You’ve become the world’s most talked-about educator. But you’re not even trained as a teacher. That has upset some people, hasn’t it?

Look, pedagogy is a lot like economics. I can find two education PhDs who are in 180-degree opposition. It’s just like Keynesians versus the Chicago school of economics. You can see it in the debate over New Math versus the old math. The math wars have been raging for decades. They hate each other. They shout at each other. We try not to be dogmatic about it.

A lot of the criticism I have [gotten] is “There is no such thing as a silver bullet. The Khan Academy is not going to solve education’s problems.” And we agree with that 100 percent. At the same time, we think we’re at the very top of the first inning.

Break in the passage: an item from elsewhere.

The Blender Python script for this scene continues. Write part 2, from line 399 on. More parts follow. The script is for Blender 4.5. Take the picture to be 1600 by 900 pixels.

Over the next five years we are going to be investing heavily, more than anyone, in analytics that give you a dynamic assessment. What does a student know? What does a student not know? How effective is the tutorial? That is what is exciting. That is the possibility of doing experimentation at Internet speed with Internet scales of data. So what you see today at Khan Academy is a very crude approximation of where we’ll be in five or 10 years. And even that won’t be the silver bullet. But we’ll be moving in the right direction.

What is the biggest pressure being placed on you that runs counter to your mission?

That goes back to question number one, the free part. I have to raise resources for this effort. And if I am doing that, then I am not directly making the videos, or helping the team with the product. A lot of nonprofit heads are money raisers. That’s not me, but I do it anyway. So that’s a tension. Our budget will be $10 million next year and we pay people well. But we’re also not giving stock options. People who work here need to feel that we are going to be sticking around. I am trying to get us that runway.